— start —

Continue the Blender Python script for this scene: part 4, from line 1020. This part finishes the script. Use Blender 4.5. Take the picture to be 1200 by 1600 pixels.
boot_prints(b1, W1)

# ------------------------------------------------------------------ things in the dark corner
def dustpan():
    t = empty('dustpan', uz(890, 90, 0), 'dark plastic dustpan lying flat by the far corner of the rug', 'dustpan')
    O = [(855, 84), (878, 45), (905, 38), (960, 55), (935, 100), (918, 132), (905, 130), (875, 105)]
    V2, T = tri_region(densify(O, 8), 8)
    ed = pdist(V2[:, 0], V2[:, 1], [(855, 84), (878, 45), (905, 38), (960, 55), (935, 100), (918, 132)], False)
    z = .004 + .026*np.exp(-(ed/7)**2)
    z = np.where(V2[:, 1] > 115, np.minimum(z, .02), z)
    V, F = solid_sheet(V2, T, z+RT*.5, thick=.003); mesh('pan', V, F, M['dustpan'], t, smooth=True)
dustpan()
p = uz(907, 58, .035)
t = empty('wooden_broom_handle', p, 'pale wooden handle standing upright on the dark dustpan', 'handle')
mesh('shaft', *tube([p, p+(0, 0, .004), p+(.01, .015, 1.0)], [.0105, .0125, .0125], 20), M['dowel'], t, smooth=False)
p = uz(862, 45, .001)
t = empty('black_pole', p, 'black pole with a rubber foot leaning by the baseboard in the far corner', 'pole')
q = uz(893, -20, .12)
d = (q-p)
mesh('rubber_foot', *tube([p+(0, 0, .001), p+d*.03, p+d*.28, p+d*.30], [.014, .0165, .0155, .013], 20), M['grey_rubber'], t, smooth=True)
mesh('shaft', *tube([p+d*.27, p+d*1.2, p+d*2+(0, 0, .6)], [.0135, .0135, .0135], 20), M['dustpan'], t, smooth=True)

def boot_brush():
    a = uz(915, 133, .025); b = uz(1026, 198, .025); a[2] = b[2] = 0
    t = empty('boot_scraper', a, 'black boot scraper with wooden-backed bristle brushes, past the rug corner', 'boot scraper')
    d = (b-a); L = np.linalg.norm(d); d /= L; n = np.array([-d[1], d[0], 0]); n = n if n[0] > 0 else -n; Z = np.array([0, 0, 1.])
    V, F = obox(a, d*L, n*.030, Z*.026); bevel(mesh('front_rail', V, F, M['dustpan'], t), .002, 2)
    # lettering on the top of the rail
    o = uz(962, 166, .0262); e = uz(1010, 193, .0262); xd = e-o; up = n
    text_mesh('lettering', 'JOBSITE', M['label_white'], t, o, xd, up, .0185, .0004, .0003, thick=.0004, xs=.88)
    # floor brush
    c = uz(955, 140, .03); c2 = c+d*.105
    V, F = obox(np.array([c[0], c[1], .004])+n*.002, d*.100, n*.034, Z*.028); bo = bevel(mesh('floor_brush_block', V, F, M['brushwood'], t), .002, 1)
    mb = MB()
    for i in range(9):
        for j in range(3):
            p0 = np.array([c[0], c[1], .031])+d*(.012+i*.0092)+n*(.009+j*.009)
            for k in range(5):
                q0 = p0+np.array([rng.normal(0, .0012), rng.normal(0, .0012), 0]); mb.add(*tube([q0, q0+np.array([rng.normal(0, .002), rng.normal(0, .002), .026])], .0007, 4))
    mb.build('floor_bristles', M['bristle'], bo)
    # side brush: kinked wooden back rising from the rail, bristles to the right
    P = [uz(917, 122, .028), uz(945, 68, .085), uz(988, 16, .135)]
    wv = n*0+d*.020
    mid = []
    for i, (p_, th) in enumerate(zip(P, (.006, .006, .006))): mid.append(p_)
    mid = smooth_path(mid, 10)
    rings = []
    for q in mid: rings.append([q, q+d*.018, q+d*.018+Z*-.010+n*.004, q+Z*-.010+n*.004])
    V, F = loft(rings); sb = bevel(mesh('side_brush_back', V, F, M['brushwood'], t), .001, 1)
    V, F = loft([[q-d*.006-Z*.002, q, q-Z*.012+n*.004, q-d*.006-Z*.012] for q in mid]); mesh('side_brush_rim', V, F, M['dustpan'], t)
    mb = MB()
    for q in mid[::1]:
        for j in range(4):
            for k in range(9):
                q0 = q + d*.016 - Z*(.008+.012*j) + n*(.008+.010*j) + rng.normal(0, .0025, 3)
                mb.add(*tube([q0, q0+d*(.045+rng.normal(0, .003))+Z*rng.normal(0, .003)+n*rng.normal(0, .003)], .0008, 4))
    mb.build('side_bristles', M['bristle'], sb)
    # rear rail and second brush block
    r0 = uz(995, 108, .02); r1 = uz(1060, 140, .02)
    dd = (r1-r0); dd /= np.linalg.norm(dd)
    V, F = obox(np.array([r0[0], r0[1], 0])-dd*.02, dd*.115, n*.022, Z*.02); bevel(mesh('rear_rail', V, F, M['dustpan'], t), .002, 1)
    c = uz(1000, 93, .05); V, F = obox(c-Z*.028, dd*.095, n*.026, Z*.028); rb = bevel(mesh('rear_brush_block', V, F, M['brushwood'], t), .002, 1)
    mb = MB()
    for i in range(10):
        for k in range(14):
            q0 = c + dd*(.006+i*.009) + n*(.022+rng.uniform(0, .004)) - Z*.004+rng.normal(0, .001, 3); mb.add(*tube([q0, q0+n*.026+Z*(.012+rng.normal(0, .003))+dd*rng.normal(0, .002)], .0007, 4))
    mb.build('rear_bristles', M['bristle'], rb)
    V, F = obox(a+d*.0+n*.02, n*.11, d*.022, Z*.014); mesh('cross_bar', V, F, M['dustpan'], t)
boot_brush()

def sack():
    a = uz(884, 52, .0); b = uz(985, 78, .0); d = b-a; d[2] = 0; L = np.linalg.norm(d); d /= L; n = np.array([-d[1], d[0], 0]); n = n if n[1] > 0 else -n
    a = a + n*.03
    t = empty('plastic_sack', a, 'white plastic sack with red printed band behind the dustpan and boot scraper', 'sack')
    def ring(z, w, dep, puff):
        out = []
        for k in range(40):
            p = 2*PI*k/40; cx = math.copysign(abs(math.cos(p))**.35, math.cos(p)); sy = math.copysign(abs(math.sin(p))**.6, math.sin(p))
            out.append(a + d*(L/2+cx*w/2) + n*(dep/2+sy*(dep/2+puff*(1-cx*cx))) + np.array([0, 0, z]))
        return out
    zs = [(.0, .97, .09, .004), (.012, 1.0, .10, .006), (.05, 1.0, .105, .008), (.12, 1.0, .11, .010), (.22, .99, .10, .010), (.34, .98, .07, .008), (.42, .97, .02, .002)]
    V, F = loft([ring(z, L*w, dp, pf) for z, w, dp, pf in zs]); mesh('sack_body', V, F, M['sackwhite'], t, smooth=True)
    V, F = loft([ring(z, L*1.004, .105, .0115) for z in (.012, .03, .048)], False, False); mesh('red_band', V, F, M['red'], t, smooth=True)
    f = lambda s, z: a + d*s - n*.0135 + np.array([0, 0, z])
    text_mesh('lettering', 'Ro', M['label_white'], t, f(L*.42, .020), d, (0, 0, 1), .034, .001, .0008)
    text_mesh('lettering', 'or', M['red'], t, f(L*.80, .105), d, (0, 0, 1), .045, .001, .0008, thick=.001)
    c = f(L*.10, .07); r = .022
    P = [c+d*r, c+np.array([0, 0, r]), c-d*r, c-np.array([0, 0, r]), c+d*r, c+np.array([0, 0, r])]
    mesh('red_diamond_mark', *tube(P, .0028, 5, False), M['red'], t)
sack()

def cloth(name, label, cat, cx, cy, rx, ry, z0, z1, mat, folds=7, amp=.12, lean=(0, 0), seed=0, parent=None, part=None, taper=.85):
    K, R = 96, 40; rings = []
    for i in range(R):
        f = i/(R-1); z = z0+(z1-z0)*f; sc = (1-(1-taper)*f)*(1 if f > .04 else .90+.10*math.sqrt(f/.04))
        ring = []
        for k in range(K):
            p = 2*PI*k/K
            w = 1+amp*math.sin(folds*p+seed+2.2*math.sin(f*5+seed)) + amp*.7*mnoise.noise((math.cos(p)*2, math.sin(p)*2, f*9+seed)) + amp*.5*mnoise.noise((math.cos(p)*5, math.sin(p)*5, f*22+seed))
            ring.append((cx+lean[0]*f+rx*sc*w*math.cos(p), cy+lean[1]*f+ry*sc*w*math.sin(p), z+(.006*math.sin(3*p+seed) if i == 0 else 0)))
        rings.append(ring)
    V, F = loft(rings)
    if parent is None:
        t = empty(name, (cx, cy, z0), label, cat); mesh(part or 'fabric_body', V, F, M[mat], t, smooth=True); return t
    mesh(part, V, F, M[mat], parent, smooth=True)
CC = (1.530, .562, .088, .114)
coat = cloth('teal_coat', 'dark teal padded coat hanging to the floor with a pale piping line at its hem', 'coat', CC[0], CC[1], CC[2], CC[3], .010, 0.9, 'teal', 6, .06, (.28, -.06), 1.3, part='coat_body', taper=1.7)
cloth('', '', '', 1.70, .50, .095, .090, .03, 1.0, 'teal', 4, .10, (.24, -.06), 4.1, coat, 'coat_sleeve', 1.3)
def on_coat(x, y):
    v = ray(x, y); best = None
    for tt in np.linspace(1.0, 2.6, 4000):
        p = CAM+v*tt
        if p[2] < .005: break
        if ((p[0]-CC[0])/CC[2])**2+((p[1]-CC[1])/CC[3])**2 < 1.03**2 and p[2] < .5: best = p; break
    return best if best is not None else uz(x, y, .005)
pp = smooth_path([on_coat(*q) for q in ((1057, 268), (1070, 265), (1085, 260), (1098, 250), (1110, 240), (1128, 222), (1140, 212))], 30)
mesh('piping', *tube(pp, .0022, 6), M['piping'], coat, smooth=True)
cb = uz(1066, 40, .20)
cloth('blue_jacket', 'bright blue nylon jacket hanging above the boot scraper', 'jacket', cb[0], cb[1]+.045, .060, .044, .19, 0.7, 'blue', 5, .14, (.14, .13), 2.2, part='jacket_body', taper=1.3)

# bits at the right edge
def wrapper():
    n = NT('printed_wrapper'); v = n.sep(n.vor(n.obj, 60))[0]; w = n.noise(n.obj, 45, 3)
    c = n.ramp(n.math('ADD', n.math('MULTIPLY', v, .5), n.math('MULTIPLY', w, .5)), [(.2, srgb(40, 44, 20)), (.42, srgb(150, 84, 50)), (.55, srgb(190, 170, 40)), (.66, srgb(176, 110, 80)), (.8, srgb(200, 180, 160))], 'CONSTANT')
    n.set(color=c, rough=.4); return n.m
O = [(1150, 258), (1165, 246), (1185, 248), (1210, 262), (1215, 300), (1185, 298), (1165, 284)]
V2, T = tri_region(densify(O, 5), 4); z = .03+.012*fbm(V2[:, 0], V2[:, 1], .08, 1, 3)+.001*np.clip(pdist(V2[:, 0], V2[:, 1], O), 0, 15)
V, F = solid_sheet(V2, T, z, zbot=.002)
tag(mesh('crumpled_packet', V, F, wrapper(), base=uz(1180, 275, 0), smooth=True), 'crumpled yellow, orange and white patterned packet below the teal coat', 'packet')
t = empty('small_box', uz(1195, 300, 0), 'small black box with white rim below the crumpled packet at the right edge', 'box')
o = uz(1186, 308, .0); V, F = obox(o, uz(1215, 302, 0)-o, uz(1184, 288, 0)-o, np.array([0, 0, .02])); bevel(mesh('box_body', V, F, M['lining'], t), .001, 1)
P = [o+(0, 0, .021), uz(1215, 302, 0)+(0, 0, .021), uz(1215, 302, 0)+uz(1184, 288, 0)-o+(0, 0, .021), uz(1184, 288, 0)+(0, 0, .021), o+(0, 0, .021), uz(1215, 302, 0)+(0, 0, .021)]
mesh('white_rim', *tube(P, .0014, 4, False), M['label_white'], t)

— end —

* _EXERCISE GOAL_
Show the lines that mention the word "from".

* _SOLUTION FOR THIS TASK_
Continue the Blender Python script for this scene: part 4, from line 1020. This part finishes the script. Use Blender 4.5. Take the picture to be 1200 by 1600 pixels.
    # side brush: kinked wooden back rising from the rail, bristles to the right